◆ **REQUIREMENTS**: Faithfully return all lines, omitting every embedded picture.

◆ **INFORMATION SHOWN**:
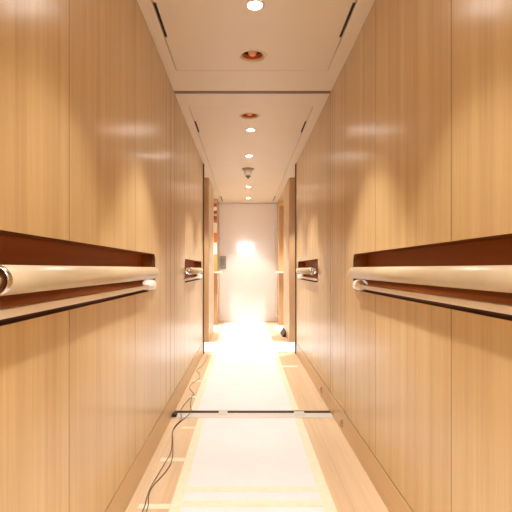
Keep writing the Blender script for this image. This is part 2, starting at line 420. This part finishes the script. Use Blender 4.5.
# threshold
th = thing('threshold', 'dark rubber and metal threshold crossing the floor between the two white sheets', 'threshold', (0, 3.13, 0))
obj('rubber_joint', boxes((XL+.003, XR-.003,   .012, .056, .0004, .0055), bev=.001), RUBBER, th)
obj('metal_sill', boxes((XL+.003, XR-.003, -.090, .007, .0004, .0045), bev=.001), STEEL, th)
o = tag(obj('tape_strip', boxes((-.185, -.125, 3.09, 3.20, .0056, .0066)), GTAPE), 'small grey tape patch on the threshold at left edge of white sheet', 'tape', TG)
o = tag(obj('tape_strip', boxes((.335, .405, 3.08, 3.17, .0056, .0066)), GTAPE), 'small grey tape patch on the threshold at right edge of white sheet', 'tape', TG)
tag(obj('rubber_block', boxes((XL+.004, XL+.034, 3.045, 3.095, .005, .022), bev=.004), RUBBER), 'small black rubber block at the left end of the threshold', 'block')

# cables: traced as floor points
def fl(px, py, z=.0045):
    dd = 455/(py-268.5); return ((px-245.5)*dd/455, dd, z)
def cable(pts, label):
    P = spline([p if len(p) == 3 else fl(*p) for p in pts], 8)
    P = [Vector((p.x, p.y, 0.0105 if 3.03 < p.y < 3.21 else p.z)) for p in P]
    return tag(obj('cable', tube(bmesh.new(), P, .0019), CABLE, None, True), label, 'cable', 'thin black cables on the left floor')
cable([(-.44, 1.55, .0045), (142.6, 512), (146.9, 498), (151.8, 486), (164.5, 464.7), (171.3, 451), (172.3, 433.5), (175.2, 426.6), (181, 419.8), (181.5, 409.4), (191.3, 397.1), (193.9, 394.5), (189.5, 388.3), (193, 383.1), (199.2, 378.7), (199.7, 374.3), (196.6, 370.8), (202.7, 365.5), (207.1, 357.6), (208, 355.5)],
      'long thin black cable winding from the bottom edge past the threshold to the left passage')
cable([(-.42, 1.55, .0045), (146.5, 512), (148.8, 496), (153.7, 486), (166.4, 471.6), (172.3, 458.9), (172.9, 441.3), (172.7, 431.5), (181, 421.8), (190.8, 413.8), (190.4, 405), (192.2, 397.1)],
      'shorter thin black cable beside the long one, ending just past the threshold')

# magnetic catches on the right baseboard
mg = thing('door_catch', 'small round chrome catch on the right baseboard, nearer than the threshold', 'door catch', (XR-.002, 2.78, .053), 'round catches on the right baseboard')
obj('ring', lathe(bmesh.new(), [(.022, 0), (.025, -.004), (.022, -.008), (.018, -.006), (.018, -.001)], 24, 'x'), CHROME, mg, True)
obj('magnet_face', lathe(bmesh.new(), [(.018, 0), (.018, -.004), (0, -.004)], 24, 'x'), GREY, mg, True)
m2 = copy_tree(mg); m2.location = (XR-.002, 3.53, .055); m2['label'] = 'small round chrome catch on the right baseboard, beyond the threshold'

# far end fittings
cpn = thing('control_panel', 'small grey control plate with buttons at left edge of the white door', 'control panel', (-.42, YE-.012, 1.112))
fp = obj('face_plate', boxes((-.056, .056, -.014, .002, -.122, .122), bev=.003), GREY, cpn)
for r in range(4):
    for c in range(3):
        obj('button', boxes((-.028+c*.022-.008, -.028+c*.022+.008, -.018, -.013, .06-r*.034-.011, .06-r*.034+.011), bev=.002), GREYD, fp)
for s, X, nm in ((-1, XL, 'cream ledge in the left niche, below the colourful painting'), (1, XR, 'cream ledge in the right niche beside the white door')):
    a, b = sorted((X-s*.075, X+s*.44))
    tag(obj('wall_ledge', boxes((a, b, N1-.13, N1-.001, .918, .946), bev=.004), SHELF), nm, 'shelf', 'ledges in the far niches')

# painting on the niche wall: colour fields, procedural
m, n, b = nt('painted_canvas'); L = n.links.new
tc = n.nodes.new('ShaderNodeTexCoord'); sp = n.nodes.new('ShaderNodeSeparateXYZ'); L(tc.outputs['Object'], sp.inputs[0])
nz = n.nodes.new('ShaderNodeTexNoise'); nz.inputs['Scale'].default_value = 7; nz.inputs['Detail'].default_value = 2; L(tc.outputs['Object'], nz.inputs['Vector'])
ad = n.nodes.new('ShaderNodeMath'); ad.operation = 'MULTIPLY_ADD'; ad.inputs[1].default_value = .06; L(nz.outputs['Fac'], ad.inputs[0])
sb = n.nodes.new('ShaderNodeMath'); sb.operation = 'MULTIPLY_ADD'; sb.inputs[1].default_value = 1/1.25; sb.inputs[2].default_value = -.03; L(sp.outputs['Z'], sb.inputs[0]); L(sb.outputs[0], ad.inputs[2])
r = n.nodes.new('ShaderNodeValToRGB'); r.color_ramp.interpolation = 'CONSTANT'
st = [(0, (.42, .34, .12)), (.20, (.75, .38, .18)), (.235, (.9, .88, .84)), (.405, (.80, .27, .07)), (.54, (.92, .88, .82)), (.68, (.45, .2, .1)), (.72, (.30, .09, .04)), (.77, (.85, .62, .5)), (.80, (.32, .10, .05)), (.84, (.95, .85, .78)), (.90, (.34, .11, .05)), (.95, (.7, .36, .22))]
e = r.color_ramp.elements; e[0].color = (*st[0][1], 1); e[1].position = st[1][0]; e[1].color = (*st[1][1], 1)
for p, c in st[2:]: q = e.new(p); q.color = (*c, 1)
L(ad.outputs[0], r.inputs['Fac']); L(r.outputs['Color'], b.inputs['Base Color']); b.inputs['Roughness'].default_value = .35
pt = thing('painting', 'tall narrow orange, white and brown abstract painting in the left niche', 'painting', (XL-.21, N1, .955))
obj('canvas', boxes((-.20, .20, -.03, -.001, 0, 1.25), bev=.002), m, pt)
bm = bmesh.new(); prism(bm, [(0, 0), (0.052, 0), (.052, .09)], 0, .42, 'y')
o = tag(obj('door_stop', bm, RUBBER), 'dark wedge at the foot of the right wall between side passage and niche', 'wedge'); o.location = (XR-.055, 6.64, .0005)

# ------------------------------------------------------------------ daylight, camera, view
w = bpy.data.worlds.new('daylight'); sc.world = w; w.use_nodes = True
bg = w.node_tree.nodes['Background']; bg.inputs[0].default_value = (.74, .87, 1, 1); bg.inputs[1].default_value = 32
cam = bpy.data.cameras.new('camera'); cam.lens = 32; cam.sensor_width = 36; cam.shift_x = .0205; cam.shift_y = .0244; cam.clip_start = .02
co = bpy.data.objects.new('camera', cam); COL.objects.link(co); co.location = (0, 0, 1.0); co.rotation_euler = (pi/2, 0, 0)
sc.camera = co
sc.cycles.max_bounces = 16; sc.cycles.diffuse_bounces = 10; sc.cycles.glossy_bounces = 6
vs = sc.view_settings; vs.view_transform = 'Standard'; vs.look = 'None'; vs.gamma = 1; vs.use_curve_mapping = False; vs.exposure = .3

◆ **THE RESPONSE**:
Keep writing the Blender script for this image. This is part 2, starting at line 420. This part finishes the script. Use Blender 4.5.
# threshold
th = thing('threshold', 'dark rubber and metal threshold crossing the floor between the two white sheets', 'threshold', (0, 3.13, 0))
obj('rubber_joint', boxes((XL+.003, XR-.003,   .012, .056, .0004, .0055), bev=.001), RUBBER, th)
obj('metal_sill', boxes((XL+.003, XR-.003, -.090, .007, .0004, .0045), bev=.001), STEEL, th)
o = tag(obj('tape_strip', boxes((-.185, -.125, 3.09, 3.20, .0056, .0066)), GTAPE), 'small grey tape patch on the threshold at left edge of white sheet', 'tape', TG)
o = tag(obj('tape_strip', boxes((.335, .405, 3.08, 3.17, .0056, .0066)), GTAPE), 'small grey tape patch on the threshold at right edge of white sheet', 'tape', TG)
tag(obj('rubber_block', boxes((XL+.004, XL+.034, 3.045, 3.095, .005, .022), bev=.004), RUBBER), 'small black rubber block at the left end of the threshold', 'block')

# cables: traced as floor points
def fl(px, py, z=.0045):
    dd = 455/(py-268.5); return ((px-245.5)*dd/455, dd, z)
def cable(pts, label):
    P = spline([p if len(p) == 3 else fl(*p) for p in pts], 8)
    P = [Vector((p.x, p.y, 0.0105 if 3.03 < p.y < 3.21 else p.z)) for p in P]
    return tag(obj('cable', tube(bmesh.new(), P, .0019), CABLE, None, True), label, 'cable', 'thin black cables on the left floor')
cable([(-.44, 1.55, .0045), (142.6, 512), (146.9, 498), (151.8, 486), (164.5, 464.7), (171.3, 451), (172.3, 433.5), (175.2, 426.6), (181, 419.8), (181.5, 409.4), (191.3, 397.1), (193.9, 394.5), (189.5, 388.3), (193, 383.1), (199.2, 378.7), (199.7, 374.3), (196.6, 370.8), (202.7, 365.5), (207.1, 357.6), (208, 355.5)],
      'long thin black cable winding from the bottom edge past the threshold to the left passage')
cable([(-.42, 1.55, .0045), (146.5, 512), (148.8, 496), (153.7, 486), (166.4, 471.6), (172.3, 458.9), (172.9, 441.3), (172.7, 431.5), (181, 421.8), (190.8, 413.8), (190.4, 405), (192.2, 397.1)],
      'shorter thin black cable beside the long one, ending just past the threshold')

# magnetic catches on the right baseboard
mg = thing('door_catch', 'small round chrome catch on the right baseboard, nearer than the threshold', 'door catch', (XR-.002, 2.78, .053), 'round catches on the right baseboard')
obj('ring', lathe(bmesh.new(), [(.022, 0), (.025, -.004), (.022, -.008), (.018, -.006), (.018, -.001)], 24, 'x'), CHROME, mg, True)
obj('magnet_face', lathe(bmesh.new(), [(.018, 0), (.018, -.004), (0, -.004)], 24, 'x'), GREY, mg, True)
m2 = copy_tree(mg); m2.location = (XR-.002, 3.53, .055); m2['label'] = 'small round chrome catch on the right baseboard, beyond the threshold'

# far end fittings
cpn = thing('control_panel', 'small grey control plate with buttons at left edge of the white door', 'control panel', (-.42, YE-.012, 1.112))
fp = obj('face_plate', boxes((-.056, .056, -.014, .002, -.122, .122), bev=.003), GREY, cpn)
for r in range(4):
    for c in range(3):
        obj('button', boxes((-.028+c*.022-.008, -.028+c*.022+.008, -.018, -.013, .06-r*.034-.011, .06-r*.034+.011), bev=.002), GREYD, fp)
for s, X, nm in ((-1, XL, 'cream ledge in the left niche, below the colourful painting'), (1, XR, 'cream ledge in the right niche beside the white door')):
    a, b = sorted((X-s*.075, X+s*.44))
    tag(obj('wall_ledge', boxes((a, b, N1-.13, N1-.001, .918, .946), bev=.004), SHELF), nm, 'shelf', 'ledges in the far niches')

# painting on the niche wall: colour fields, procedural
m, n, b = nt('painted_canvas'); L = n.links.new
tc = n.nodes.new('ShaderNodeTexCoord'); sp = n.nodes.new('ShaderNodeSeparateXYZ'); L(tc.outputs['Object'], sp.inputs[0])
nz = n.nodes.new('ShaderNodeTexNoise'); nz.inputs['Scale'].default_value = 7; nz.inputs['Detail'].default_value = 2; L(tc.outputs['Object'], nz.inputs['Vector'])
ad = n.nodes.new('ShaderNodeMath'); ad.operation = 'MULTIPLY_ADD'; ad.inputs[1].default_value = .06; L(nz.outputs['Fac'], ad.inputs[0])
sb = n.nodes.new('ShaderNodeMath'); sb.operation = 'MULTIPLY_ADD'; sb.inputs[1].default_value = 1/1.25; sb.inputs[2].default_value = -.03; L(sp.outputs['Z'], sb.inputs[0]); L(sb.outputs[0], ad.inputs[2])
r = n.nodes.new('ShaderNodeValToRGB'); r.color_ramp.interpolation = 'CONSTANT'
st = [(0, (.42, .34, .12)), (.20, (.75, .38, .18)), (.235, (.9, .88, .84)), (.405, (.80, .27, .07)), (.54, (.92, .88, .82)), (.68, (.45, .2, .1)), (.72, (.30, .09, .04)), (.77, (.85, .62, .5)), (.80, (.32, .10, .05)), (.84, (.95, .85, .78)), (.90, (.34, .11, .05)), (.95, (.7, .36, .22))]
e = r.color_ramp.elements; e[0].color = (*st[0][1], 1); e[1].position = st[1][0]; e[1].color = (*st[1][1], 1)
for p, c in st[2:]: q = e.new(p); q.color = (*c, 1)
L(ad.outputs[0], r.inputs['Fac']); L(r.outputs['Color'], b.inputs['Base Color']); b.inputs['Roughness'].default_value = .35
pt = thing('painting', 'tall narrow orange, white and brown abstract painting in the left niche', 'painting', (XL-.21, N1, .955))
obj('canvas', boxes((-.20, .20, -.03, -.001, 0, 1.25), bev=.002), m, pt)
bm = bmesh.new(); prism(bm, [(0, 0), (0.052, 0), (.052, .09)], 0, .42, 'y')
o = tag(obj('door_stop', bm, RUBBER), 'dark wedge at the foot of the right wall between side passage and niche', 'wedge'); o.location = (XR-.055, 6.64, .0005)

# ------------------------------------------------------------------ daylight, camera, view
w = bpy.data.worlds.new('daylight'); sc.world = w; w.use_nodes = True
bg = w.node_tree.nodes['Background']; bg.inputs[0].default_value = (.74, .87, 1, 1); bg.inputs[1].default_value = 32
cam = bpy.data.cameras.new('camera'); cam.lens = 32; cam.sensor_width = 36; cam.shift_x = .0205; cam.shift_y = .0244; cam.clip_start = .02
co = bpy.data.objects.new('camera', cam); COL.objects.link(co); co.location = (0, 0, 1.0); co.rotation_euler = (pi/2, 0, 0)
sc.camera = co
sc.cycles.max_bounces = 16; sc.cycles.diffuse_bounces = 10; sc.cycles.glossy_bounces = 6
vs = sc.view_settings; vs.view_transform = 'Standard'; vs.look = 'None'; vs.gamma = 1; vs.use_curve_mapping = False; vs.exposure = .3